Gregory Springer, a geologist from Ohio University and his team examined the trace metal strontium in the stalagmite. The stalagmite was able to preserve climate conditions averaged over periods as brief as a few years.
Through their study of the stalagmite, the team determined that there were 7 major drought periods during the Holocene era, which started about 10,000 years ago.
"This really nails down the idea of solar influence on continental drought," said Springer.
Geologist Gerald Bond suggested that every 1,500 years, weak solar activity caused by fluctuations in the sun's magnetic fields cools the North Atlantic Ocean and creates more icebergs and ice rafting, or the movement of sediment to ocean floors. The data from this study is consistent with the Bond events, which showed the connection between weak solar activity and ice rafting, according to the researchers.
Though modern records show that a cooling North Atlantic Ocean actually increases moisture and precipitation, the historic climate events were different, Springer said.
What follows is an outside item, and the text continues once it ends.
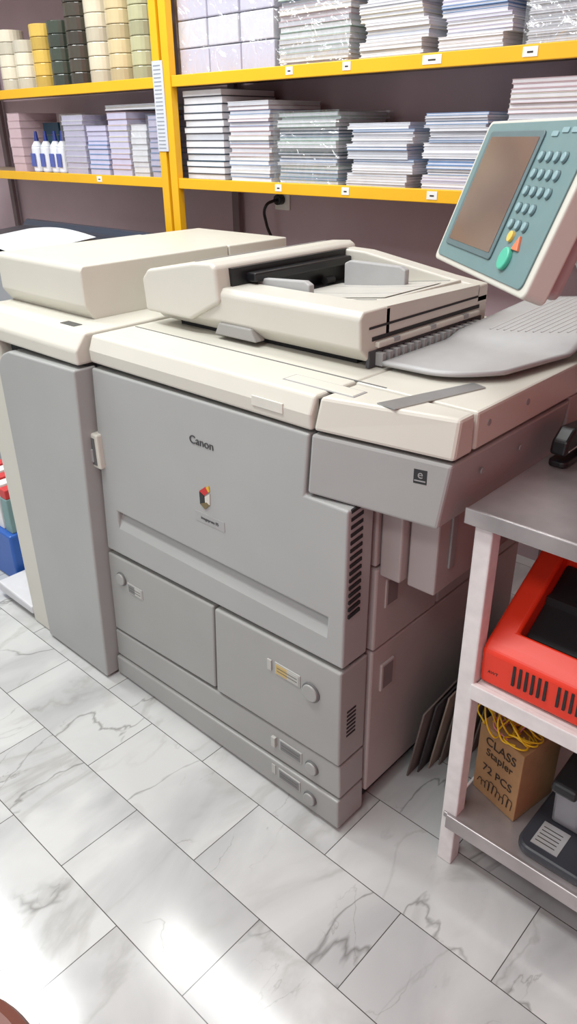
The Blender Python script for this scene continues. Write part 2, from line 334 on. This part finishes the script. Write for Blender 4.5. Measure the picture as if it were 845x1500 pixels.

In the past, the tropical regions of the Atlantic Ocean also grew colder, creating a drier climate and prompting the series of droughts, he explained.
The climate record found in the stalagmite suggests that North America could face another major drought in the next 500 to 1,000 years, but according to Springer, global warming could offset the cycle.
"Global warming will leave things like this in the dust. The natural oscillations here are nothing like what we would expect to see with global warming," he said
The findings of this study were posted in the Journal of Geophysical Research Letters.